More about the author…
Elizabeth Loudon is a former college lecturer and charity development consultant.
She has an MFA from the University of Massachusetts Amherst and an MA in English from Cambridge University, and has taught at Smith, Amherst, and Williams Colleges.
She's published fiction and memoir in the Denver Quarterly, INTRO, North American Review, and Gettysburg Review, among others, and received a Massachusetts Cultural Council Fellowship.
She drew on her experiences travelling in Iraq and Lebanon in the 1970s when writing A Stranger in Baghdad, her first novel.
It was longlisted for the Bridport Novel Award and won the Stroud Book Festival Fiction Competition.
She lives in London.
My impressions…
Described by the publisher as an ‘intergenerational drama set against a background of political tension and intrigue’, this is a book that I thoroughly enjoyed.

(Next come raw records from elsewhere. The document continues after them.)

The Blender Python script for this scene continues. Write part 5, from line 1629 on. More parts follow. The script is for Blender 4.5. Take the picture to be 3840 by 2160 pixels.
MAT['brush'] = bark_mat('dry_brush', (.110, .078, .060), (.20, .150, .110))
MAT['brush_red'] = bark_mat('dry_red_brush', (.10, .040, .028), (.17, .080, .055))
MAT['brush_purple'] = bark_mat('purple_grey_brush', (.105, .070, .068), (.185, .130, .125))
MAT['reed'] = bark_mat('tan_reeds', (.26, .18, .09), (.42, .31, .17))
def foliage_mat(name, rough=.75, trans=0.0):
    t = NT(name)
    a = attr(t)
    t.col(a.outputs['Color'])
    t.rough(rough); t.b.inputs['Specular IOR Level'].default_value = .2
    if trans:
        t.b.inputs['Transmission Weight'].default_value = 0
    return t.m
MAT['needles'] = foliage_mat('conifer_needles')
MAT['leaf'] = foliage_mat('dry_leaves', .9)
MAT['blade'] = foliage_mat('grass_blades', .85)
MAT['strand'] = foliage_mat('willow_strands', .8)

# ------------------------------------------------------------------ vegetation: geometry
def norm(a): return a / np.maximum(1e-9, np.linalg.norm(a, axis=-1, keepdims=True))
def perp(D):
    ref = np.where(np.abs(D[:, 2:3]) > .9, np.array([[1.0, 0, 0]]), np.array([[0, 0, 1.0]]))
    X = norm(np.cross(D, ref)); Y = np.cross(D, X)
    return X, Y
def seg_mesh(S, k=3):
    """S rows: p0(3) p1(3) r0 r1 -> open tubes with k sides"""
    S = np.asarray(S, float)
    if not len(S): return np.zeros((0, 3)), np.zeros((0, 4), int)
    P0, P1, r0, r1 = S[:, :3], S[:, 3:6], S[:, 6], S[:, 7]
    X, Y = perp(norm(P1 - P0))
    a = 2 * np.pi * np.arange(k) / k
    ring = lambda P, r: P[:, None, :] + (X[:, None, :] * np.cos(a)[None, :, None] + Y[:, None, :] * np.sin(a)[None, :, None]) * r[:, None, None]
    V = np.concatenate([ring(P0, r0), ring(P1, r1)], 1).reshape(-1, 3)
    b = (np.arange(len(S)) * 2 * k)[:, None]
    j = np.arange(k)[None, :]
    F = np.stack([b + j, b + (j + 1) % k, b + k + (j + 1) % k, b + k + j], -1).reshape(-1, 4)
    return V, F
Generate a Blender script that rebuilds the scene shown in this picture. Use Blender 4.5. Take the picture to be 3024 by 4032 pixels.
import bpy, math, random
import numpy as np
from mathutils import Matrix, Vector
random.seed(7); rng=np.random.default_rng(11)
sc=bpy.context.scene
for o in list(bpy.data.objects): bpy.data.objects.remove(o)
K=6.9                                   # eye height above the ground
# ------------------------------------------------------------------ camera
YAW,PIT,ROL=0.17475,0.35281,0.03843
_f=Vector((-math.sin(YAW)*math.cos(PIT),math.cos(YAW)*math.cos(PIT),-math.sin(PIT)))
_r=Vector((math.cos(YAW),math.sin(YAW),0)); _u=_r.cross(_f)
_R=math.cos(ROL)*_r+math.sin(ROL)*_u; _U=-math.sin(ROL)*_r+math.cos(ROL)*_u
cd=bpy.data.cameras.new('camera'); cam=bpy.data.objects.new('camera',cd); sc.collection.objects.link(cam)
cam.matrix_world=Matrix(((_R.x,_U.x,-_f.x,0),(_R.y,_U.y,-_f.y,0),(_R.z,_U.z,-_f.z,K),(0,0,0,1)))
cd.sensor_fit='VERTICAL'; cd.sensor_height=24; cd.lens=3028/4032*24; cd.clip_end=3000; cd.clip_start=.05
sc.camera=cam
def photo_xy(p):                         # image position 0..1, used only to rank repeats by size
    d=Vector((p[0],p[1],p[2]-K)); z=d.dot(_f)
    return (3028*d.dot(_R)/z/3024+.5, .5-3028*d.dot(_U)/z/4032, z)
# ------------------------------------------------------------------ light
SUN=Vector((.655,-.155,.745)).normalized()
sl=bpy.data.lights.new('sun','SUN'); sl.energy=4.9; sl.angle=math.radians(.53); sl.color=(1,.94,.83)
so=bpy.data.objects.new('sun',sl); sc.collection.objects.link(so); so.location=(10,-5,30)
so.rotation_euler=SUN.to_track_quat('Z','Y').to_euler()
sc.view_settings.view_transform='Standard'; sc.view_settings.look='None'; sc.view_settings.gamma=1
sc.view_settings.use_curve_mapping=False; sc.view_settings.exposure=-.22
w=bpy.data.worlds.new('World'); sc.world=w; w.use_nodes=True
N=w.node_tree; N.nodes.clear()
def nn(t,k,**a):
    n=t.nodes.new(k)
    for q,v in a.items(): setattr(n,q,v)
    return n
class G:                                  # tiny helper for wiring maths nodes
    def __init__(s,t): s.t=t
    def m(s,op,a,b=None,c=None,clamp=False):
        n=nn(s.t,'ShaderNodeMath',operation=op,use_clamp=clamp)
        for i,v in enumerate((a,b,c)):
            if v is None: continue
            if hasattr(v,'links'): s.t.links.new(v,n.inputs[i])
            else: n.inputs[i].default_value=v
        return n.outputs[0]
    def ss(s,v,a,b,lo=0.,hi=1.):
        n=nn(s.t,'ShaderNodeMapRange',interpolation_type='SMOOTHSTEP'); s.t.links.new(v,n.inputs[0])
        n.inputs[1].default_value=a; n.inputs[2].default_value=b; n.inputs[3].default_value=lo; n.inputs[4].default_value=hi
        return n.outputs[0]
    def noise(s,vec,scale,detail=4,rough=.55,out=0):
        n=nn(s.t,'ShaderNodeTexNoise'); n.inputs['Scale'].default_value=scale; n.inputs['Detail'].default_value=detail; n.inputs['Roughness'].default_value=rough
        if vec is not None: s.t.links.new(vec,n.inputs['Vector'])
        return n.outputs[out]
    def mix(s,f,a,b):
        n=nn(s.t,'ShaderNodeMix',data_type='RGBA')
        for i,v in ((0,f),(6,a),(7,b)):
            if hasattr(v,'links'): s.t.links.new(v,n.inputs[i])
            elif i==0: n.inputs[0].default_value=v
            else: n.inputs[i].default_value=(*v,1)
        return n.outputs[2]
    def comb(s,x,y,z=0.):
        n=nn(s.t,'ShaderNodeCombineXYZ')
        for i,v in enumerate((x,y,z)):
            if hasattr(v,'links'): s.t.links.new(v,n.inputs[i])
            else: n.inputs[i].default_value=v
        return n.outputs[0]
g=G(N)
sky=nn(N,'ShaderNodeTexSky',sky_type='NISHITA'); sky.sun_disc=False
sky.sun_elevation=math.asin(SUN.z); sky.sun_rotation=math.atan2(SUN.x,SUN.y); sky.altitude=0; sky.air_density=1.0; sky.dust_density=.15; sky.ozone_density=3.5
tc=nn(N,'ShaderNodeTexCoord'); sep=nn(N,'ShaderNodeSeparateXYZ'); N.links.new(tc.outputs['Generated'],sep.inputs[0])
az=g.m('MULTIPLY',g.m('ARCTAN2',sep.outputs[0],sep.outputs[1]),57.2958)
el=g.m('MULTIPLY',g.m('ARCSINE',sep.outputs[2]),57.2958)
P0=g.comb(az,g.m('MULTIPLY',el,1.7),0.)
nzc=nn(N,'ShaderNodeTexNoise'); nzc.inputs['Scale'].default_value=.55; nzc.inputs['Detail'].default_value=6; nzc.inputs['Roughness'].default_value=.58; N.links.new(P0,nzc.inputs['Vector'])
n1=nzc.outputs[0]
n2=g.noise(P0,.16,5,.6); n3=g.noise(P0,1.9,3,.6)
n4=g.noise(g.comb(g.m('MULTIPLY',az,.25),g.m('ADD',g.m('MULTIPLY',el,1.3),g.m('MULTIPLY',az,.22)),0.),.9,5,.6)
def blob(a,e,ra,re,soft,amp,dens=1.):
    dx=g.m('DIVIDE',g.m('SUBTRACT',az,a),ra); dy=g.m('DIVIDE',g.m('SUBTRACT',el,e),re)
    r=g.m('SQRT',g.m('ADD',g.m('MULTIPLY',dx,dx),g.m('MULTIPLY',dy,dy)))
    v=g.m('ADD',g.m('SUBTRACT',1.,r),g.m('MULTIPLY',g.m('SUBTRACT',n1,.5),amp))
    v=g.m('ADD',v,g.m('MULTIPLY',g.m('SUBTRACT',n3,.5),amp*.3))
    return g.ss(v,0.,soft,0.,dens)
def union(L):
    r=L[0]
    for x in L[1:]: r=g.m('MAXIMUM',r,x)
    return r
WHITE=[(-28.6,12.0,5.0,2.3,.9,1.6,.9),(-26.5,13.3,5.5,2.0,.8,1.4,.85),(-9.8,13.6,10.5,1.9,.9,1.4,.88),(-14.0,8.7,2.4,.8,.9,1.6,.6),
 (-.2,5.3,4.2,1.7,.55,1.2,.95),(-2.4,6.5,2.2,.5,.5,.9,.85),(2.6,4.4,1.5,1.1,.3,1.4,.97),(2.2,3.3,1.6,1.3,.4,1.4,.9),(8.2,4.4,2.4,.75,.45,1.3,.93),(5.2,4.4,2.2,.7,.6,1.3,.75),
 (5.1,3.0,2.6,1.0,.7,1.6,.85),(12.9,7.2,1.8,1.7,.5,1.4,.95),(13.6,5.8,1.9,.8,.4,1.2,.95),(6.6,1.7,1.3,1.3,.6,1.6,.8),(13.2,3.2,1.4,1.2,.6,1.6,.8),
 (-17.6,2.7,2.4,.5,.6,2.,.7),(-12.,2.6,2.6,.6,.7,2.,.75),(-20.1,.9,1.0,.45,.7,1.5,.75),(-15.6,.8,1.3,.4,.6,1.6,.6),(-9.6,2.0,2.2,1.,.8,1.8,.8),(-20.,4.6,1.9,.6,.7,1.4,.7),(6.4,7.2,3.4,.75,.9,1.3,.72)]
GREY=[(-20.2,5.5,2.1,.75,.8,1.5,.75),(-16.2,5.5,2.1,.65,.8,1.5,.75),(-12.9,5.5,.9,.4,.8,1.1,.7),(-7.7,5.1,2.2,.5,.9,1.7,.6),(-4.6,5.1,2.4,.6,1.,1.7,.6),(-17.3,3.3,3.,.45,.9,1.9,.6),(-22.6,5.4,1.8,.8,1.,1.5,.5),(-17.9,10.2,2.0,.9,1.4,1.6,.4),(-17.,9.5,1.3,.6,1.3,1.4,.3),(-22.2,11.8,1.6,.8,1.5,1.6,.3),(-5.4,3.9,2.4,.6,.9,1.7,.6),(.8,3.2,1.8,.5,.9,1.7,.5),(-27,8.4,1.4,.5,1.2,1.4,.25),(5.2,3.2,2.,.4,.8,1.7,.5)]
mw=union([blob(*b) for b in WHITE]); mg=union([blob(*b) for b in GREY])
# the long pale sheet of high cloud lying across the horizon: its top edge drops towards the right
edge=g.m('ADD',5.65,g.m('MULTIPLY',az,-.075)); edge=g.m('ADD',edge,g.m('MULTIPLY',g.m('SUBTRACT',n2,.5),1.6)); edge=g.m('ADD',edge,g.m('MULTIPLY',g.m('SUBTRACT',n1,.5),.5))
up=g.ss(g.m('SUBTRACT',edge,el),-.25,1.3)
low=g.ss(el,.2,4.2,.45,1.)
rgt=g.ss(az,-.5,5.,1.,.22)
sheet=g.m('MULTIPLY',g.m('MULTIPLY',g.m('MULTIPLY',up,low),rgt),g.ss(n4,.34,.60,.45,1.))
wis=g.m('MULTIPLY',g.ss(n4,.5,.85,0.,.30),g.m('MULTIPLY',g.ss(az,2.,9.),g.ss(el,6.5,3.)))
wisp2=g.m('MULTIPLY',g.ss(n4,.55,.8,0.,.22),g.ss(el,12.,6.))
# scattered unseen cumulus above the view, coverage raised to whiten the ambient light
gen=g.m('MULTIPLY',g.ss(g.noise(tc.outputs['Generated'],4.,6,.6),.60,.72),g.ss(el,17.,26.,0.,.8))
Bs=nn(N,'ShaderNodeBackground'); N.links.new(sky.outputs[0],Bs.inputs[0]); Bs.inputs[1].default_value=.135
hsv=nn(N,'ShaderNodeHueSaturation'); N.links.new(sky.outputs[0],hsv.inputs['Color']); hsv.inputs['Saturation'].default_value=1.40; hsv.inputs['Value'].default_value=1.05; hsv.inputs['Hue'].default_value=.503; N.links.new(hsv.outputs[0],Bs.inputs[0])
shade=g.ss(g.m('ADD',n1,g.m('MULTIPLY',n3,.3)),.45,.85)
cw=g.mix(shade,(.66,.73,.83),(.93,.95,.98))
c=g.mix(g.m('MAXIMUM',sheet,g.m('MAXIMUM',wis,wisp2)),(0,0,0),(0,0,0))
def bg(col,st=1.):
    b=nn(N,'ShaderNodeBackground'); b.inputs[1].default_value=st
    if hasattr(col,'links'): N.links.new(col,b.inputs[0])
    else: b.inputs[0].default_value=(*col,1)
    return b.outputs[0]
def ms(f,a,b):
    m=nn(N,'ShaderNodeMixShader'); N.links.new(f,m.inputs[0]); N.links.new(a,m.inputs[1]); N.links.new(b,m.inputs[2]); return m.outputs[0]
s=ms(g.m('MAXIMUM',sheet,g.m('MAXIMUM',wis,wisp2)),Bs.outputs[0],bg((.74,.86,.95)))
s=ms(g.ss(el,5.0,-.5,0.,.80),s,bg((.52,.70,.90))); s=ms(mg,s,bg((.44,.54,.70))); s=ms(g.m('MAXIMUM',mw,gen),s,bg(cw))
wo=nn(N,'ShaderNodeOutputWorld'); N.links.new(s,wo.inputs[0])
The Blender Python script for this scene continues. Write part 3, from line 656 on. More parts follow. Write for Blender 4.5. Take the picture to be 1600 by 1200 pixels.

The writing is elegant and gives a true sense of time and place. I could feel the heat of an Iraqi summer on my skin, and the fluttering insecurities of living within a culture that is not your own. The occasional Arabic words gave the setting more authenticity, and Baghdad did emerge as a fully formed character. Perhaps even as the main character.
I do love a book that lets my mind travel to places I haven’t been, and this was quite a journey. I also learnt a lot about the history of the country as fiction and non-fiction are beautifully entwined throughout the pages. In terms of historical fiction, this novel gets top marks from me!
Three words to describe it. Evocative. Interesting. International.
Do I like the cover? I fell in love with the cover as soon as I saw it!
Have I read any other books by the same author? No, this is her first novel.